Information shown start

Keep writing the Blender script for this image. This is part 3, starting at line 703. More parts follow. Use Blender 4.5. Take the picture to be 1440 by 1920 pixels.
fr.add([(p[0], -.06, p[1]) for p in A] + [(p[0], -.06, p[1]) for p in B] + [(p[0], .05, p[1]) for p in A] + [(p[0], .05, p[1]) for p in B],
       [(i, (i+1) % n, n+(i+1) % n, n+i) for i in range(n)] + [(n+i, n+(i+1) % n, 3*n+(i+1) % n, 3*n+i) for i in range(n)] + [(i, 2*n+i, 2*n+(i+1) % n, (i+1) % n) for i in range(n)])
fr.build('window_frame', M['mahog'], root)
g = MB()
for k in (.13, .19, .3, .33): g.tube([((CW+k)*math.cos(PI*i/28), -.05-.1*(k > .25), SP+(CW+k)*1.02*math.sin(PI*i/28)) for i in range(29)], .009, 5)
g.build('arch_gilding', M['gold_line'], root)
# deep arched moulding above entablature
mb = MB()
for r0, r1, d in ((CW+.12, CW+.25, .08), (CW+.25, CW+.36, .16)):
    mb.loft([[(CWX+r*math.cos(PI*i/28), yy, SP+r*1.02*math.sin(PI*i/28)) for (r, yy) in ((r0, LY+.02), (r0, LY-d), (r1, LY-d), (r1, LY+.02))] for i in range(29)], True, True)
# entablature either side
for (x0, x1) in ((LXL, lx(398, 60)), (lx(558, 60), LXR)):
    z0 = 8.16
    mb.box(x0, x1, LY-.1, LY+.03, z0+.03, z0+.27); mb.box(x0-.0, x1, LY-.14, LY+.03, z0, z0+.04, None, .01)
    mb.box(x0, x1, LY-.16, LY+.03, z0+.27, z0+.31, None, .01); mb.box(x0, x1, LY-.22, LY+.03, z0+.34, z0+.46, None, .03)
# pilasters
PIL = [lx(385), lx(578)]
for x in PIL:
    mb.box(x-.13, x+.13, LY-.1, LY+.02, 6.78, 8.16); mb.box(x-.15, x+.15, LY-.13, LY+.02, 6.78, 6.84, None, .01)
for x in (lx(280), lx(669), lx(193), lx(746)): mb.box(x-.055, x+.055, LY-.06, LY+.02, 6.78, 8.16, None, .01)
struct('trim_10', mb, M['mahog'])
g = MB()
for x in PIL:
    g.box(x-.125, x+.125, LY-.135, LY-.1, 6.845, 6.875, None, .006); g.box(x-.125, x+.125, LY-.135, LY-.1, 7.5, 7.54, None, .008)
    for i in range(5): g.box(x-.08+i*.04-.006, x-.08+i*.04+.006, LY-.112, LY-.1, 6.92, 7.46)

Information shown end

• To do: Working from the material above, retype it in its entirety without change.

• Output for this exercise:
Keep writing the Blender script for this image. This is part 3, starting at line 703. More parts follow. Use Blender 4.5. Take the picture to be 1440 by 1920 pixels.
fr.add([(p[0], -.06, p[1]) for p in A] + [(p[0], -.06, p[1]) for p in B] + [(p[0], .05, p[1]) for p in A] + [(p[0], .05, p[1]) for p in B],
       [(i, (i+1) % n, n+(i+1) % n, n+i) for i in range(n)] + [(n+i, n+(i+1) % n, 3*n+(i+1) % n, 3*n+i) for i in range(n)] + [(i, 2*n+i, 2*n+(i+1) % n, (i+1) % n) for i in range(n)])
fr.build('window_frame', M['mahog'], root)
g = MB()
for k in (.13, .19, .3, .33): g.tube([((CW+k)*math.cos(PI*i/28), -.05-.1*(k > .25), SP+(CW+k)*1.02*math.sin(PI*i/28)) for i in range(29)], .009, 5)
g.build('arch_gilding', M['gold_line'], root)
# deep arched moulding above entablature
mb = MB()
for r0, r1, d in ((CW+.12, CW+.25, .08), (CW+.25, CW+.36, .16)):
    mb.loft([[(CWX+r*math.cos(PI*i/28), yy, SP+r*1.02*math.sin(PI*i/28)) for (r, yy) in ((r0, LY+.02), (r0, LY-d), (r1, LY-d), (r1, LY+.02))] for i in range(29)], True, True)
# entablature either side
for (x0, x1) in ((LXL, lx(398, 60)), (lx(558, 60), LXR)):
    z0 = 8.16
    mb.box(x0, x1, LY-.1, LY+.03, z0+.03, z0+.27); mb.box(x0-.0, x1, LY-.14, LY+.03, z0, z0+.04, None, .01)
    mb.box(x0, x1, LY-.16, LY+.03, z0+.27, z0+.31, None, .01); mb.box(x0, x1, LY-.22, LY+.03, z0+.34, z0+.46, None, .03)
# pilasters
PIL = [lx(385), lx(578)]
for x in PIL:
    mb.box(x-.13, x+.13, LY-.1, LY+.02, 6.78, 8.16); mb.box(x-.15, x+.15, LY-.13, LY+.02, 6.78, 6.84, None, .01)
for x in (lx(280), lx(669), lx(193), lx(746)): mb.box(x-.055, x+.055, LY-.06, LY+.02, 6.78, 8.16, None, .01)
struct('trim_10', mb, M['mahog'])
g = MB()
for x in PIL:
    g.box(x-.125, x+.125, LY-.135, LY-.1, 6.845, 6.875, None, .006); g.box(x-.125, x+.125, LY-.135, LY-.1, 7.5, 7.54, None, .008)
    for i in range(5): g.box(x-.08+i*.04-.006, x-.08+i*.04+.006, LY-.112, LY-.1, 6.92, 7.46)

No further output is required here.